Esqueça. Eu tenho feito o exercício diário de esquecer
também.
No mundo inteiro, pessoas lutam, se exercitam, pra não
esquecer.
Enquanto eu afasto os pensamentos, outros se agarram
fervorosamente aos lampejos do presente.
Eu quero esquecer teu passado recente, teus devaneios
ébrios, as narrativas ao vento.
Esqueça. Eu tenho feito o exercício assiduamente. Antes de
esquecer, a gente lembra. Apagar a memória não é um projeto fácil. Nem uma
tarefa simples.
O pensamento compulsivo de esquecer, antes, exaure a
lembrança. Esgota.
Começa aos poucos. A cada dia você esquece um pouco. Um
cheiro, uma frase, aquele abraço.
Outro dia uma tia querida, revolucionária na juventude,
beirando os 85 anos, me falou assim: eu te amo tanto... mas não lembro mais teu
nome. Tanta poesia numa fala tão triste....Ela vibrando no amor, alimentando a vida, numa dignidade, numa necessidade de estar presente e inteira, mesmo quando vai se esvaindo o desenho da rotina. Sigo como sempre, desde criança, me inspirando nela.

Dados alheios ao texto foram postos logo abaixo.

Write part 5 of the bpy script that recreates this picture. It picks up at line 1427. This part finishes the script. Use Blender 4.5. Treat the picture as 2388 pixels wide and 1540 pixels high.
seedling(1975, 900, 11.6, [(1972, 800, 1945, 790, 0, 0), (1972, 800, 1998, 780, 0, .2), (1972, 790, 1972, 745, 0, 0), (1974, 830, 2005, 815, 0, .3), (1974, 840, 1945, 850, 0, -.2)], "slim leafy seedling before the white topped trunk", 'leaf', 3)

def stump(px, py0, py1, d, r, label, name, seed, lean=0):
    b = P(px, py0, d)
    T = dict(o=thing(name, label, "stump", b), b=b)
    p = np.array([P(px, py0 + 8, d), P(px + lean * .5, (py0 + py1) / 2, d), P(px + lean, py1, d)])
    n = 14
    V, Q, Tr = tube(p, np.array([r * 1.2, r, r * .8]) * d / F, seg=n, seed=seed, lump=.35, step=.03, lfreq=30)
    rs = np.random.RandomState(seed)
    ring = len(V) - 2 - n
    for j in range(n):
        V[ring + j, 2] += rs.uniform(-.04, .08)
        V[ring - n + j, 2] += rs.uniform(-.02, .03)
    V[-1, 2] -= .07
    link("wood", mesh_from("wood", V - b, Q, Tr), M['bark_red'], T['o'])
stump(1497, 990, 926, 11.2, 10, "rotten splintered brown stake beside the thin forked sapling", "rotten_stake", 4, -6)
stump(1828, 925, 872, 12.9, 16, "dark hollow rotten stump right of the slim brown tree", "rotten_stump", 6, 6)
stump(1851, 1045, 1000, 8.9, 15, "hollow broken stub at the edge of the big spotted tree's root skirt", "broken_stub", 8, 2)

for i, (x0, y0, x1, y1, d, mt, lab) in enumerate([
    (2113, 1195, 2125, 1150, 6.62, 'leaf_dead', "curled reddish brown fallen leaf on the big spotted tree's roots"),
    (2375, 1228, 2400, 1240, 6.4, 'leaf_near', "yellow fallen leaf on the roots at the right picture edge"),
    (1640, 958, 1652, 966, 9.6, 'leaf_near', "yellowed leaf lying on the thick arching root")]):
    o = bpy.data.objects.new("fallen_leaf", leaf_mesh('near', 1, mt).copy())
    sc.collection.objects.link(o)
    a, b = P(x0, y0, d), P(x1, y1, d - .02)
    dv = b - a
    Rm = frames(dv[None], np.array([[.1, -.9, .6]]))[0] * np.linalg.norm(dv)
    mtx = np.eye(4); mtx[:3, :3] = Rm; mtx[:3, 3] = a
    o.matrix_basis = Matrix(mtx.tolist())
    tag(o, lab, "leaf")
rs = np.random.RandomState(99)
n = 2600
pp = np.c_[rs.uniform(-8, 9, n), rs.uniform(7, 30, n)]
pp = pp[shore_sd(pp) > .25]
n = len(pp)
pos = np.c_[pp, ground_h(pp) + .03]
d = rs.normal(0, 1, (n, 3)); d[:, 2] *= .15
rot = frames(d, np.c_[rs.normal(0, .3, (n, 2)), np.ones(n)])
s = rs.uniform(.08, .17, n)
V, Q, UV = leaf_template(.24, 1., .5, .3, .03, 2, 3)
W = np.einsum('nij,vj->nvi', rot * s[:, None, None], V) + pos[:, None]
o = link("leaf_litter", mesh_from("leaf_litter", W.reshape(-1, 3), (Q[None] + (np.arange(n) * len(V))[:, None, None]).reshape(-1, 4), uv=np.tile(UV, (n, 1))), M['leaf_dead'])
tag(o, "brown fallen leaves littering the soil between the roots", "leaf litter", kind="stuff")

Começa aos poucos, não esqueça.
Vou
esquecendo aos poucos. Ensinando o corpo a omitir. A mente, sigo doutrinando,
que nada de verdade aconteceu. Foi tudo um pesadelo daqueles que a gente acorda
jurando que era verdade. E de tanto repetir, vou acabar acreditando.
Aos poucos, apago também da alma. Bem aos poucos, como uma
borracha que, de tanto trabalhar, esquenta o papel, mas deixa seu rastro
borrado. Não é difícil esquecer um par de horas, aquela noite parca de luz.
Daqui a pouco, tudo não passa de uma mancha, uma aguada.
Esquecer é quarar com alvejante um tecido ao sol. Despigmentando seus corantes, amainando as vibrações.
Se alguma coisa ainda eu possa sugerir, nesta amnésia que vai
matando a história, antes que seja tarde, esqueça.
Melhor, enquanto ainda temos memória.